One of the rarest occurrences in the world of art is when one work by a single artist has such a profound impact that it exerts an influence on that of the artist's contemporaries, sometimes for decades to come afterwards. In this century, Picasso's "Guernica" had such an impact. During the previous century, it was Manet's "Luncheon on the Grass." Before that, discounting Michelangelo's frescos, which were really MANY paintings on a single theme, our eyes come to rest on Leonardo's Mona Lisa, perhaps the most influential painting of the entire millennium. Painted in 1503, the work is a mere 21"x30". It depicts in gossamer-thin layers of glazed oil and pigment, Lisa del Giocondo, the wife of a Florentine businessman, who must have been somewhat dismayed to have commissioned a portrait of his lovely wife, never to have it delivered. History doesn't record whether he ever had to PAY for it, but tradition has it Leonardo kept the portrait with him the rest of his life. He died in France in 1519, which is how it came into the hands of France's King Francis I and eventually into the hands of the Louvre where it is today (albeit behind a thick layer of bulletproof glass).

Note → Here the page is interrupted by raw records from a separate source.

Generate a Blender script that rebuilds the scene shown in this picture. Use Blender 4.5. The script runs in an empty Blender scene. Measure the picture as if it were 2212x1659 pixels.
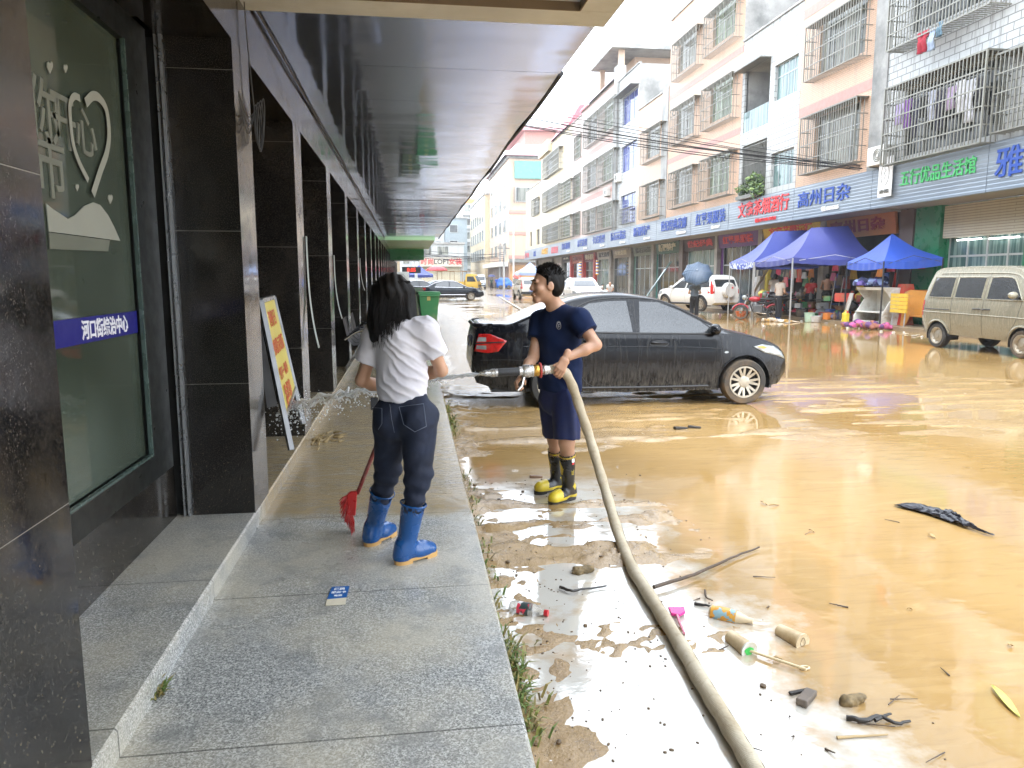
import bpy, math, random
import numpy as np
from mathutils import Vector, Matrix
from mathutils.bvhtree import BVHTree
from mathutils.geometry import delaunay_2d_cdt
S = bpy.context.scene
COL = S.collection
R = math.radians
PI = math.pi
random.seed(7)
rng = np.random.default_rng(7)

# ---------------------------------------------------------------- camera, sky, sun, exposure
CAMH = 1.66
PITCH, YAW = R(8.163), R(7.959)
cd = bpy.data.cameras.new('camera')
cd.sensor_width = 36; cd.lens = 36 * 1600 / 2212; cd.clip_start = .05; cd.clip_end = 3000
cam = bpy.data.objects.new('camera', cd); COL.objects.link(cam)
cam.location = (0, 0, CAMH); cam.rotation_euler = (R(90) - PITCH, 0, -YAW)
S.camera = cam
W = bpy.data.worlds.new("World"); S.world = W; W.use_nodes = True
wn, wl = W.node_tree.nodes, W.node_tree.links
bg = wn['Background']
sky = wn.new('ShaderNodeTexSky'); sky.sky_type = 'NISHITA'; sky.sun_disc = False
SUN_EL, SUN_AZ = R(62), R(200)
sky.sun_elevation = SUN_EL; sky.sun_rotation = SUN_AZ
sky.air_density = 1.0; sky.dust_density = 1.5; sky.ozone_density = 1.0
hs = wn.new('ShaderNodeHueSaturation'); hs.inputs['Saturation'].default_value = .22; hs.inputs['Value'].default_value = 1.0
tcw = wn.new('ShaderNodeTexCoord'); nzw = wn.new('ShaderNodeTexNoise')
nzw.inputs['Scale'].default_value = 2.2; nzw.inputs['Detail'].default_value = 6
rmw = wn.new('ShaderNodeMapRange'); rmw.inputs[1].default_value = .35; rmw.inputs[2].default_value = .7
rmw.inputs[3].default_value = .85; rmw.inputs[4].default_value = 1.25
mxw = wn.new('ShaderNodeMix'); mxw.data_type = 'RGBA'; mxw.blend_type = 'MULTIPLY'; mxw.inputs[0].default_value = 1
wl.new(tcw.outputs['Generated'], nzw.inputs['Vector']); wl.new(nzw.outputs[0], rmw.inputs[0])
ovc = wn.new('ShaderNodeMix'); ovc.data_type = 'RGBA'; ovc.inputs[0].default_value = .6; ovc.inputs[7].default_value = (13.2, 14.5, 16.2, 1)   # even cloud deck
wl.new(sky.outputs[0], hs.inputs['Color']); wl.new(hs.outputs[0], ovc.inputs[6]); wl.new(ovc.outputs[2], mxw.inputs[6]); wl.new(rmw.outputs[0], mxw.inputs[7])
wl.new(mxw.outputs[2], bg.inputs['Color']); bg.inputs['Strength'].default_value = .15
sd = bpy.data.lights.new('sun', 'SUN'); sd.energy = 1.0; sd.angle = R(14); sd.color = (1, .97, .93)
sun = bpy.data.objects.new('sun', sd); COL.objects.link(sun)
# nishita: sun_rotation measured clockwise from +Y
sdir = Vector((math.sin(SUN_AZ) * math.cos(SUN_EL), math.cos(SUN_AZ) * math.cos(SUN_EL), math.sin(SUN_EL)))
sun.rotation_euler = sdir.to_track_quat('Z', 'Y').to_euler(); sun.location = (0, 0, 40)
S.view_settings.view_transform = 'Standard'; S.view_settings.look = 'None'
S.view_settings.exposure = 1.58; S.view_settings.gamma = 1
S.render.engine = 'CYCLES'
S.cycles.use_denoising = True
S.cycles.max_bounces = 8; S.cycles.transparent_max_bounces = 12; S.cycles.caustics_reflective = False; S.cycles.caustics_refractive = False

# ---------------------------------------------------------------- helpers
FW = Vector((math.sin(YAW) * math.cos(PITCH), math.cos(YAW) * math.cos(PITCH), -math.sin(PITCH)))
RT = Vector((math.cos(YAW), -math.sin(YAW), 0)); UP = RT.cross(FW)
def ray(x, y): return FW + RT * ((x - 1106) / 1600) - UP * ((y - 829.5) / 1600)
def pz(x, y, z=0.):                       # measured photo point -> world point on a level
    d = ray(x, y); return Vector((0, 0, CAMH)) + d * ((z - CAMH) / d.z)
def py(x, y, Y):
    d = ray(x, y); return Vector((0, 0, CAMH)) + d * (Y / d.y)
def px(x, y, X):
    d = ray(x, y); return Vector((0, 0, CAMH)) + d * (X / d.x)

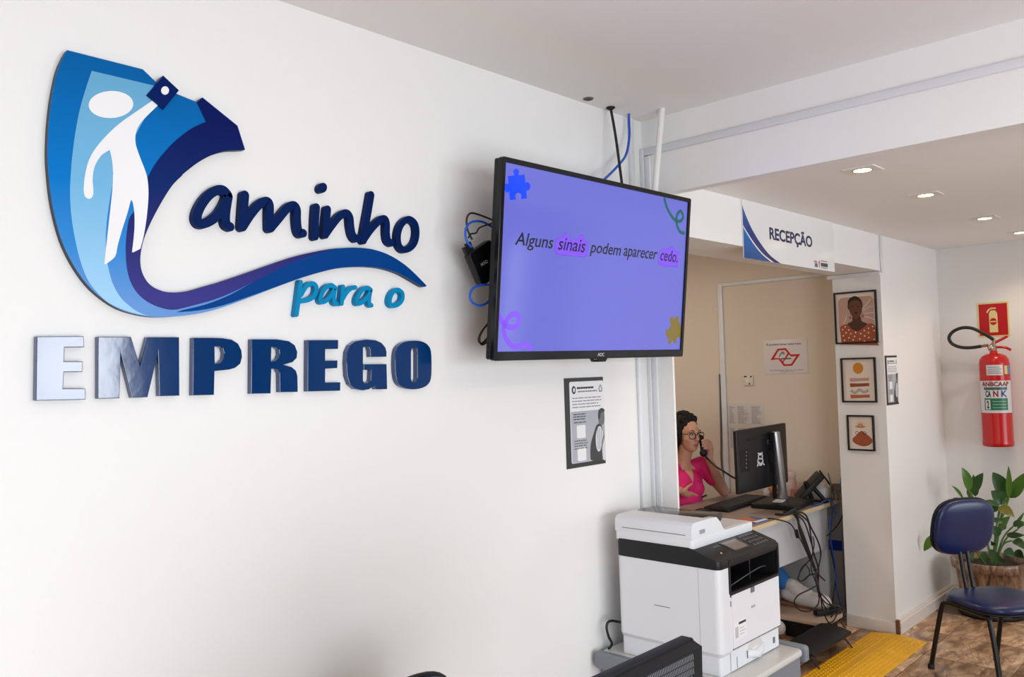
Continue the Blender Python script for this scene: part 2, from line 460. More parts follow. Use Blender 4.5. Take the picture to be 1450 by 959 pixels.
base_m = ramp_mat('emblem_blue', [(0.0, srgb(104, 152, 216)), (0.22, srgb(56, 138, 212)), (0.5, srgb(0, 118, 198)), (1.0, srgb(0, 94, 162))], 1, -0.22, 0.33, rough=0.35, spec=0.08)
light_m = ramp_mat('emblem_light_blue', [(0.0, srgb(160, 208, 242)), (0.5, srgb(116, 182, 224)), (1.0, srgb(104, 168, 206))], 1, -0.2, 0.3, rough=0.35, spec=0.08)
navy_m = ramp_mat('emblem_navy', [(0.0, srgb(60, 58, 134)), (0.35, srgb(38, 42, 112)), (0.6, srgb(6, 38, 104)), (1.0, srgb(6, 22, 88))], 1, -0.2, 0.25, rough=0.35, spec=0.08)
royal_m = mat('emblem_royal', srgb(0, 62, 134), 0.4, spec=0.08)
figw = mat('emblem_white', (0.86, 0.86, 0.88), 0.22)
edge_m = mat('emblem_edge', srgb(16, 28, 52), 0.5)
diam_m = mat('emblem_diamond_navy', srgb(0, 28, 94), 0.35, spec=0.08)
script_m = mat('letter_navy', srgb(0, 30, 84), 0.5, spec=0.08, noise=0.12, nscale=22)
para_m = mat('letter_cyan', srgb(0, 134, 186), 0.4, spec=0.12, noise=0.05, nscale=20)
block_m = mat('letter_blue_gloss', srgb(0, 50, 104), 0.11, spec=0.85, noise=0.08, nscale=14, bump=0.03, bscale=18)

# outline of the front face
seg_top = z1([(250, 95), (735, 218), (822, 302), (958, 378), (1080, 428), (1118, 398), (1343, 580), (1392, 735)])
seg_in = smooth(z1([(1392, 735), (1345, 738), (1270, 742), (1180, 768), (1090, 816), (1000, 885)]) + z2([(945, 42), (890, 98), (830, 190), (770, 300), (725, 400), (699, 490), (692, 570), (705, 640), (745, 705), (810, 745), (890, 760), (1000, 748), (1150, 705)]) + z3([(100, 648), (200, 620), (350, 570), (500, 517), (650, 468), (800, 435), (900, 424), (1000, 424), (1080, 437), (1160, 468), (1240, 520), (1310, 585), (1352, 629)]), 4)
seg_out = smooth(z3([(1352, 629), (1330, 633), (1262, 594), (1200, 561), (1120, 536), (1040, 526), (950, 526), (850, 538), (700, 578), (550, 632), (400, 690), (250, 745), (130, 777), (0, 793)]) + z2([(780, 911), (670, 895), (560, 860), (460, 798), (370, 716), (290, 606), (220, 470), (175, 330), (142, 170)]) + z1([(130, 870), (125, 780), (126, 690), (133, 560), (152, 400), (185, 240), (220, 150), (250, 95)]), 4)
outline = seg_top[:-1] + seg_in[:-1] + seg_out[:-1]
emb = thing('wall_emblem', 'large blue wave emblem with white reaching figure on white wall', 'emblem', SW)
loc = lambda pts, h=T: on_frame(SW, pts, h)
slab('backing', [loc(outline)], 0.0, T-0.002, edge_m, emb, bevel=0.0)['label'] = 'dark navy cut edge of the emblem'
slab('wave_panel', [loc(outline, T)], T-0.002, T, base_m, emb)
light = smooth(z1([(408, 228), (370, 340), (330, 480), (300, 640), (280, 800)]) + z2([(265, 0), (258, 120), (262, 240), (275, 350), (300, 480), (330, 590), (372, 690), (430, 765), (500, 826), (600, 872), (680, 894), (752, 905)]), 4) + smooth(z2([(752, 905), (700, 890), (640, 855), (570, 790), (520, 700), (493, 600), (484, 540), (478, 440), (485, 320), (500, 210), (517, 110)]), 4) + z2([(600, 60)]) + z1([(690, 700), (688, 640), (745, 535), (828, 440), (812, 324)])
slab('light_blue_band', [loc(light, T+0.0006)], T, T+0.0006, light_m, emb)
navy = z1([(1118, 400), (1342, 582), (1390, 735)]) + [p for p in seg_in[1:] if p[0] < 486] + smooth(z3([(880, 426), (760, 455), (650, 495), (560, 535), (420, 605), (300, 665), (200, 705), (80, 738), (0, 757)]) + z2([(850, 862), (760, 830), (690, 780), (640, 710), (612, 620), (603, 520), (606, 420), (622, 310), (652, 262)]), 4) + z2([(690, 120), (736, 50)]) + smooth(z1([(765, 915), (800, 850), (845, 785), (930, 690), (1040, 602), (1140, 555)]), 4) + z1([(1081, 430)])
slab('navy_band', [loc(navy, T+0.0009)], T, T+0.0009, navy_m, emb)
tail = smooth(z2([(955, 868), (1100, 832), (1250, 772)]) + z3([(420, 605), (560, 535), (650, 495), (760, 455), (880, 426)]), 4)[:-1] + [p for p in seg_in if p[0] > 486] + [p for p in seg_out if p[0] > 425] + smooth(z3([(660, 590), (560, 626), (400, 684), (250, 735), (120, 762), (0, 772)]), 3)
slab('royal_blue_tail', [loc(tail, T+0.0012)], T, T+0.0012, royal_m, emb)
fig = smooth(z1([(795, 420), (700, 485), (600, 555), (520, 625), (440, 715), (390, 800), (366, 890)]) + z2([(344, 95), (343, 135), (352, 168), (376, 182), (397, 166), (402, 130), (396, 60)]) + z1([(413, 930), (417, 880), (432, 828), (470, 770), (521, 736)]), 4) + smooth(z1([(524, 738), (538, 800), (545, 880)]) + z2([(523, 40), (521, 110), (510, 220), (490, 400), (470, 582)]), 4) + smooth(z2([(476, 586), (535, 540), (552, 470), (577, 380), (612, 270), (632, 196), (640, 192), (648, 215), (656, 280), (655, 380), (641, 511)]), 3) + z2([(648, 512), (692, 490)]) + smooth(z2([(692, 490), (715, 400), (734, 270), (742, 150), (736, 60)]) + z1([(748, 862), (720, 790), (691, 705), (687, 650), (703, 592), (745, 535), (832, 450)]), 4)
slab('white_figure', [loc(fig, T+0.0016)], T, T+0.0016, figw, emb)
slab('figure_head', [loc(z1(ellipse(531, 444, 143, 87, 40, -0.04)), T+0.0016)], T, T+0.0016, figw, emb)
dm = loc(z1([(867, 258), (968, 353), (868, 476), (762, 383)]), T+0.006)
dd = slab('navy_diamond', [dm], 0.0, T+0.006, diam_m, emb, bevel=0.0008)
slab('white_dot', [loc(z1(ellipse(878, 354, 25, 27, 24)), T+0.0068)], T+0.006, T+0.0068, figw, dd)

# EMPREGO
def block(ch, loops, label):
    lp = [on_frame(SW, l, T) for l in loops]
    o = slab('block_letter', lp, 0.0, T, block_m, None, SW, bevel=0.0014)
    center_mesh(o); return tag(o, label, 'letter', 'block letters of the word EMPREGO')
block('E', [z4([(103, 78), (415, 76), (418, 148), (288, 150), (284, 243), (408, 243), (406, 312), (284, 314), (278, 423), (427, 423), (427, 496), (97, 503)])], 'glossy dark blue block letter E at the start of EMPREGO')
block('M', [z4([(510, 80), (728, 80), (787, 272), (836, 82), (1047, 82), (1049, 470), (915, 473), (907, 188), (838, 480), (735, 484), (660, 190), (652, 487), (510, 490)])], 'glossy dark blue block letter M of the word EMPREGO')
block('P', [z4([(1140, 86), (1260, 86), (1330, 88), (1395, 98), (1438, 125), (1460, 170), (1464, 215), (1452, 258), (1420, 285), (1380, 297), (1282, 307), (1278, 465), (1135, 468)]), z4([(1282, 145), (1310, 143), (1335, 155), (1345, 190), (1340, 225), (1318, 252), (1284, 258)])], 'dark blue block letter P of the word EMPREGO')
block('R', [z5([(123, 96), (290, 96), (370, 108), (410, 135), (427, 180), (423, 220), (395, 248), (335, 265), (390, 280), (418, 305), (428, 340), (430, 445), (310, 447), (308, 320), (295, 297), (255, 290), (250, 455), (120, 457)]), z5([(255, 148), (285, 150), (305, 165), (308, 195), (298, 225), (280, 238), (253, 243)])], 'dark blue block letter R of the word EMPREGO')
block('E', [z5([(495, 102), (698, 101), (697, 160), (612, 161), (611, 238), (693, 236), (692, 287), (612, 291), (611, 382), (712, 381), (711, 437), (493, 442)])], 'dark blue block letter E between R and G in EMPREGO')
block('G', [z5([(1017, 212), (910, 213), (908, 170), (900, 148), (880, 143), (862, 152), (862, 370), (872, 388), (893, 385), (912, 370), (915, 300), (865, 298), (865, 262), (1018, 260), (1022, 427), (950, 428), (938, 405), (900, 428), (860, 435), (810, 425), (775, 395), (755, 340), (750, 250), (755, 180), (775, 135), (815, 108), (885, 97), (945, 102), (985, 120), (1010, 150), (1018, 180)])], 'dark blue block letter G of the word EMPREGO')
block('O', [smooth(z5([(1195, 105), (1250, 110), (1290, 132), (1312, 175), (1316, 265), (1312, 355), (1290, 398), (1250, 420), (1195, 428), (1140, 420), (1100, 395), (1080, 350), (1073, 265), (1078, 178), (1100, 136), (1140, 112)]), 3, True), z5([(1185, 160), (1200, 152), (1215, 158), (1220, 180), (1220, 355), (1213, 378), (1200, 384), (1186, 378), (1180, 355), (1180, 180)])], 'dark blue block letter O at the end of EMPREGO')

# script letters
def script(strokes, w, m, label, group, z=T):
    mb = MB()
    for si, st in enumerate(strokes):
        closed = st[0] == 'ring'
        pts = st[1] if closed else st
        pl = on_frame(SW, smooth(pts, 6, closed), z)
        if closed: pl = pl+[pl[0]]
        mb.ribbon(pl, w, 0.0, z-si*0.0006, caps=not closed)
    o = mb.build('script_letter', m, None, SW)
    center_mesh(o); return tag(o, label, 'letter', group)
GA = 'script letters of the word aminho'
WA = 0.0232
script([za([(505, 205), (455, 155), (385, 155), (290, 215), (205, 325), (158, 440), (165, 512), (215, 540), (310, 505), (400, 430), (470, 325), (508, 225)]), za([(515, 225), (497, 330), (483, 450), (492, 540), (535, 572)])], WA, script_m, 'navy script letter a opening the word aminho', GA)
script([za([(702, 210), (690, 350), (675, 575)]), za([(680, 570), (760, 445), (860, 325), (945, 280), (985, 320), (986, 450), (988, 590)]), za([(995, 590), (1100, 465), (1190, 360), (1262, 328), (1298, 375), (1300, 480), (1312, 600), (1335, 648), (1370, 645)])], WA, script_m, 'navy script letter m of the word aminho', GA)
oi = script([zb([(188, 345), (178, 500), (174, 680)])], WA*0.92, script_m, 'navy script letter i of the word aminho', GA)
dot = MB().prism(on_frame(SW, zb(ellipse(255, 128, 50, 58, 24, 0.3)), T), 0.0, T)
od = dot.build('dot', script_m, oi); od.matrix_world = SW
script([zb([(315, 370), (300, 520), (290, 660)]), zb([(295, 650), (370, 545), (450, 450), (525, 412), (568, 455), (580, 560), (598, 650), (630, 700), (662, 695)])], WA*0.92, script_m, 'navy script letter n between i and h in aminho', GA)
script([zb([(808, 205), (775, 400), (738, 600), (722, 725)]), zb([(727, 710), (800, 605), (890, 508), (955, 476), (984, 520), (986, 640), (1000, 720), (1038, 752)])], WA*0.92, script_m, 'navy script letter h with tall stem in aminho', GA)
script([('ring', zb([(1245, 482), (1308, 535), (1325, 640), (1302, 745), (1245, 810), (1175, 828), (1125, 775), (1112, 670), (1138, 565), (1188, 502)]))], WA*0.82, script_m, 'navy script letter o ending the word aminho', GA)
GP = 'cyan script letters of para o'
WP = 0.0128
script([zc([(170, 118), (150, 280), (122, 488)]), zc([(178, 260), (230, 170), (295, 132), (345, 160), (346, 230), (312, 288), (250, 322), (185, 332)])], WP, para_m, 'cyan script letter p with long descender in para', GP)
script([zc([(562, 185), (525, 155), (472, 168), (422, 228), (395, 300), (405, 340), (442, 338), (500, 290), (550, 215)]), zc([(565, 180), (550, 270), (558, 345), (585, 365)])], WP, para_m, 'cyan script letter a between p and r in para', GP)
script([zc([(655, 170), (645, 270), (638, 362)]), zc([(650, 310), (700, 228), (752, 185), (795, 178)])], WP, para_m, 'cyan script letter r of the word para', GP)
script([zc([(970, 205), (935, 183), (885, 198), (835, 262), (812, 330), (825, 362), (868, 348), (930, 292), (965, 228)]), zc([(970, 210), (955, 290), (955, 360), (980, 382)])], WP, para_m, 'cyan script letter a ending the word para', GP)
script([('ring', zc([(1285, 207), (1330, 242), (1332, 310), (1292, 365), (1232, 388), (1192, 362), (1192, 300), (1220, 238), (1252, 212)]))], WP, para_m, 'single cyan script letter o after the word para', GP)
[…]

Before that though, it's doubtful there was a single major artist in Italy that hadn't seen the Mona Lisa, or at least knew it by reputation. In 1516, Raphael Sanzio painted his own ideal of feminine loveliness in the "Donna Valeta (Veiled Lady)." Of course, having waited 13 years to compete with the great Leonardo, the two paintings are quite different. Styles had changed. Raphael's lady is no less lovely, though not as serene, and appears a bit more fussy than did Leonardo's effort. The lighting is more dramatic but pose is identical, right down to the angle of the head, even the position of the fingers though not the placement of the hand. There is no "other worldly" smile or dreamy, extraterrestrial background as in Leonardo's, and the dress in much more fashionably rich, even extravagant, than Mona Lisa's simple black number. The hair is done up tightly under the flowing scarf of Raphael's "Donna Valeta" whereas Leonardo permitted "Mona Lisa" to "let her hair down."

The Venetian artist, Tiziano Vecellio, better known as Titian, was clearly under the influence of Leonardo's "Mona Lisa" when he painted "Portrait of a Man with Blue-Green Eyes (a.k.a. The Young Englishman)." Of course, inasmuch as this portrait is that of the oppsite sex, direct comparisons are more difficult. But it's not hard to notice the similarities. Painted around 1540-45, the figure is suave, informal, and has much the same psychological directness as Leonardo's effort. And in turn, Titian's painting was also quite effective in influencing later portraitists such as Rembrandt, Anthony Van Dyck, and Peter Paul Rubens. Although you won't find the "Mona Lisa" amongst them, the Art Institute of Chicago is showcasing the portrait efforts of Raphael and Titian (on loan from the Pitti Museum in Florence), as well as a number of other Renaissance masters out of its own collecting from mid-December of 1999 to mid-March of 2000.